■ Record extracts ■
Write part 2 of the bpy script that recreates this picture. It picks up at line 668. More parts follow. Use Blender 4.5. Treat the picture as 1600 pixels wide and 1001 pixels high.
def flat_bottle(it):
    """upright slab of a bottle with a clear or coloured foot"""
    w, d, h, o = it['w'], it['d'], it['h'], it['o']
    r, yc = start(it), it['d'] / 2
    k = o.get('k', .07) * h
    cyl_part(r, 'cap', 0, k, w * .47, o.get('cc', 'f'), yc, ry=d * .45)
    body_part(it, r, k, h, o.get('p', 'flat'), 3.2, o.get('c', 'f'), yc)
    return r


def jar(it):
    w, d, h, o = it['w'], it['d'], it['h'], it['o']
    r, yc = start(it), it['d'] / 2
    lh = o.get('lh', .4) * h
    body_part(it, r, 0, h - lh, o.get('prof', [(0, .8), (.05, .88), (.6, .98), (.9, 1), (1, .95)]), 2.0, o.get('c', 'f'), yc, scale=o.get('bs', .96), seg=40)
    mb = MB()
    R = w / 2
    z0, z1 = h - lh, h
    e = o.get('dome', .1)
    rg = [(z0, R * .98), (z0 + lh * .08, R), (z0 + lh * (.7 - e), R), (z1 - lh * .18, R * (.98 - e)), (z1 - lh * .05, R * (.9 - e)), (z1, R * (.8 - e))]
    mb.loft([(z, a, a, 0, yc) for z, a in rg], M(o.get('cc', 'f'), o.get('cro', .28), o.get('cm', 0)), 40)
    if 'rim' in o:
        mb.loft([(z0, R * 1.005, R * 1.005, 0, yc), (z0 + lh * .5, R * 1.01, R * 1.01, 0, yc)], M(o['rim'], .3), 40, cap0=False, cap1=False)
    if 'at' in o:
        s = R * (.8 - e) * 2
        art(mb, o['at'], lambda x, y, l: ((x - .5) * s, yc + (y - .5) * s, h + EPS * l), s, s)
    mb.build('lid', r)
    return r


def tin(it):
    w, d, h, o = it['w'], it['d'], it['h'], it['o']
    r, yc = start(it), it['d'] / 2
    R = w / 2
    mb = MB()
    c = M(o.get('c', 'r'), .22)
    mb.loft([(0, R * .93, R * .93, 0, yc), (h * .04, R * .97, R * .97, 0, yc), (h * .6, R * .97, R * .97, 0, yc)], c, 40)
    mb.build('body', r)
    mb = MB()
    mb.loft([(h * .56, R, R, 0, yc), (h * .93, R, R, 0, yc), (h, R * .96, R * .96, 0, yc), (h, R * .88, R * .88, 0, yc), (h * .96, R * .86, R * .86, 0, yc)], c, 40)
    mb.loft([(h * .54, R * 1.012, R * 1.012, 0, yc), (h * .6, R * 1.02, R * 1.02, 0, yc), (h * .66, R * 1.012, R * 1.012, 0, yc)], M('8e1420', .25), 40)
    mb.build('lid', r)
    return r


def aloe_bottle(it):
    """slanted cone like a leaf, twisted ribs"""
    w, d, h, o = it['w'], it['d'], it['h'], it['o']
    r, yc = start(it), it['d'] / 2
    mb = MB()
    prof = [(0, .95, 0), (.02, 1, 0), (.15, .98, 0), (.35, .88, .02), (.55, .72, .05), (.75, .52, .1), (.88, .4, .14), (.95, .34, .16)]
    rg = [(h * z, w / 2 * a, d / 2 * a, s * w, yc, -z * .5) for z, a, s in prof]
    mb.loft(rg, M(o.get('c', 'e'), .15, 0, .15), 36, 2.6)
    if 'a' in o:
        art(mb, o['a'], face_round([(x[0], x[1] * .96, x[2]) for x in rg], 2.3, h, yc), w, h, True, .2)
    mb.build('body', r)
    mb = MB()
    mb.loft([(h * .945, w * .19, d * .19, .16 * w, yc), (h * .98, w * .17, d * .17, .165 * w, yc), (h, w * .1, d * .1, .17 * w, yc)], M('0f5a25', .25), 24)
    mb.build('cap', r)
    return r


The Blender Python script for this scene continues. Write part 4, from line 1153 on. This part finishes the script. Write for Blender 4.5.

■ What the task asks ■
Please quote every record above exactly as it appears.

■ Full output ■
Write part 2 of the bpy script that recreates this picture. It picks up at line 668. More parts follow. Use Blender 4.5. Treat the picture as 1600 pixels wide and 1001 pixels high.
def flat_bottle(it):
    """upright slab of a bottle with a clear or coloured foot"""
    w, d, h, o = it['w'], it['d'], it['h'], it['o']
    r, yc = start(it), it['d'] / 2
    k = o.get('k', .07) * h
    cyl_part(r, 'cap', 0, k, w * .47, o.get('cc', 'f'), yc, ry=d * .45)
    body_part(it, r, k, h, o.get('p', 'flat'), 3.2, o.get('c', 'f'), yc)
    return r


def jar(it):
    w, d, h, o = it['w'], it['d'], it['h'], it['o']
    r, yc = start(it), it['d'] / 2
    lh = o.get('lh', .4) * h
    body_part(it, r, 0, h - lh, o.get('prof', [(0, .8), (.05, .88), (.6, .98), (.9, 1), (1, .95)]), 2.0, o.get('c', 'f'), yc, scale=o.get('bs', .96), seg=40)
    mb = MB()
    R = w / 2
    z0, z1 = h - lh, h
    e = o.get('dome', .1)
    rg = [(z0, R * .98), (z0 + lh * .08, R), (z0 + lh * (.7 - e), R), (z1 - lh * .18, R * (.98 - e)), (z1 - lh * .05, R * (.9 - e)), (z1, R * (.8 - e))]
    mb.loft([(z, a, a, 0, yc) for z, a in rg], M(o.get('cc', 'f'), o.get('cro', .28), o.get('cm', 0)), 40)
    if 'rim' in o:
        mb.loft([(z0, R * 1.005, R * 1.005, 0, yc), (z0 + lh * .5, R * 1.01, R * 1.01, 0, yc)], M(o['rim'], .3), 40, cap0=False, cap1=False)
    if 'at' in o:
        s = R * (.8 - e) * 2
        art(mb, o['at'], lambda x, y, l: ((x - .5) * s, yc + (y - .5) * s, h + EPS * l), s, s)
    mb.build('lid', r)
    return r


def tin(it):
    w, d, h, o = it['w'], it['d'], it['h'], it['o']
    r, yc = start(it), it['d'] / 2
    R = w / 2
    mb = MB()
    c = M(o.get('c', 'r'), .22)
    mb.loft([(0, R * .93, R * .93, 0, yc), (h * .04, R * .97, R * .97, 0, yc), (h * .6, R * .97, R * .97, 0, yc)], c, 40)
    mb.build('body', r)
    mb = MB()
    mb.loft([(h * .56, R, R, 0, yc), (h * .93, R, R, 0, yc), (h, R * .96, R * .96, 0, yc), (h, R * .88, R * .88, 0, yc), (h * .96, R * .86, R * .86, 0, yc)], c, 40)
    mb.loft([(h * .54, R * 1.012, R * 1.012, 0, yc), (h * .6, R * 1.02, R * 1.02, 0, yc), (h * .66, R * 1.012, R * 1.012, 0, yc)], M('8e1420', .25), 40)
    mb.build('lid', r)
    return r


def aloe_bottle(it):
    """slanted cone like a leaf, twisted ribs"""
    w, d, h, o = it['w'], it['d'], it['h'], it['o']
    r, yc = start(it), it['d'] / 2
    mb = MB()
    prof = [(0, .95, 0), (.02, 1, 0), (.15, .98, 0), (.35, .88, .02), (.55, .72, .05), (.75, .52, .1), (.88, .4, .14), (.95, .34, .16)]
    rg = [(h * z, w / 2 * a, d / 2 * a, s * w, yc, -z * .5) for z, a, s in prof]
    mb.loft(rg, M(o.get('c', 'e'), .15, 0, .15), 36, 2.6)
    if 'a' in o:
        art(mb, o['a'], face_round([(x[0], x[1] * .96, x[2]) for x in rg], 2.3, h, yc), w, h, True, .2)
    mb.build('body', r)
    mb = MB()
    mb.loft([(h * .945, w * .19, d * .19, .16 * w, yc), (h * .98, w * .17, d * .17, .165 * w, yc), (h, w * .1, d * .1, .17 * w, yc)], M('0f5a25', .25), 24)
    mb.build('cap', r)
    return r


The Blender Python script for this scene continues. Write part 4, from line 1153 on. This part finishes the script. Write for Blender 4.5.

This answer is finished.